For the last few years I found myself helpless at doing something to help and just kept reading trashy news about her but not once I let them influence my own opinion. It's easy to take shots at somebody rather than looking at yourself in the mirror, your life isn't perfect or so you may think and yet you find yourself pointing so easily at others' lives.

Let's Talk About Empathy. How to Understand It.

About twenty-two years ago I came into this world with a quality I did not ask for, I did not ask for this life for that matter (sorry, dark humor, couldn't resist). A quality that half the time I'm proud of having it, and the other half cursing the entire universe and wishing I never had it.

It's called empathy - the capacity to recognize and share feelings that are being experienced by another sentient or semi-sentient being. Someone may need to have a certain amount of empathy before they are able to feel compassion. (Wikipedia)
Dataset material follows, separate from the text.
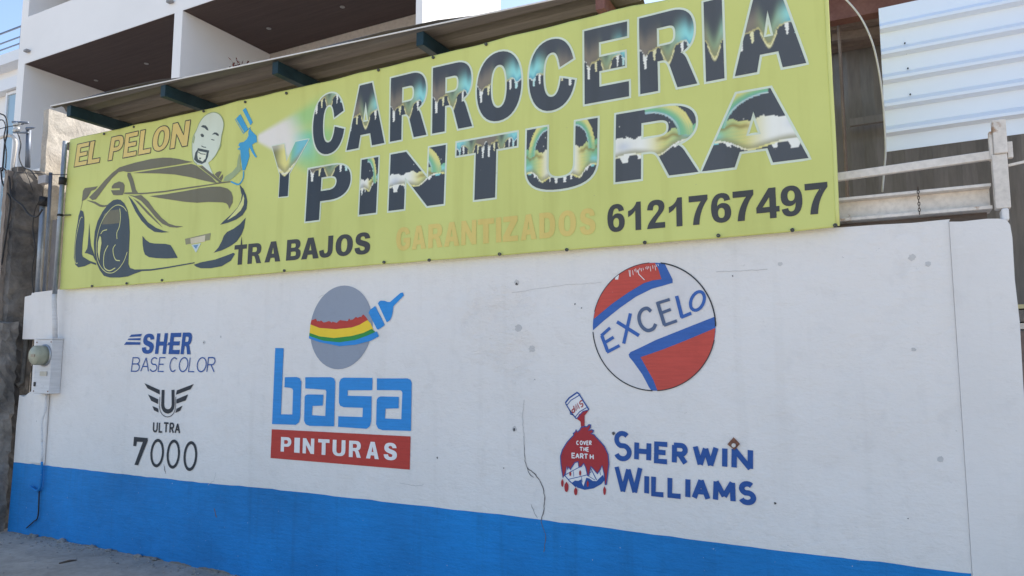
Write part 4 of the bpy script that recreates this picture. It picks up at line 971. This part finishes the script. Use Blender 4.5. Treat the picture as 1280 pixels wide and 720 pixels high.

That was a textbook definition but having lived with it I can say a lot more about it. Empathy is the capacity that turns a human being (and I hope you're good with metaphors) into an emotional sponge. We often say to other people that they have no idea of what is like experiencing certain feeling, happiness or pain, being empathetic gives you this unique chance to match your emotions to another person's emotions. 

Empathy is a word of many definitions, it means carrying for other people and having the desire to help them, you sense their need for help, they often don't ask for it but you know anyway. You know what other people think or feel, they are like an open book to you, you "read" them without any difficulties, it's not just some theories because from my own experience I can tell it's true.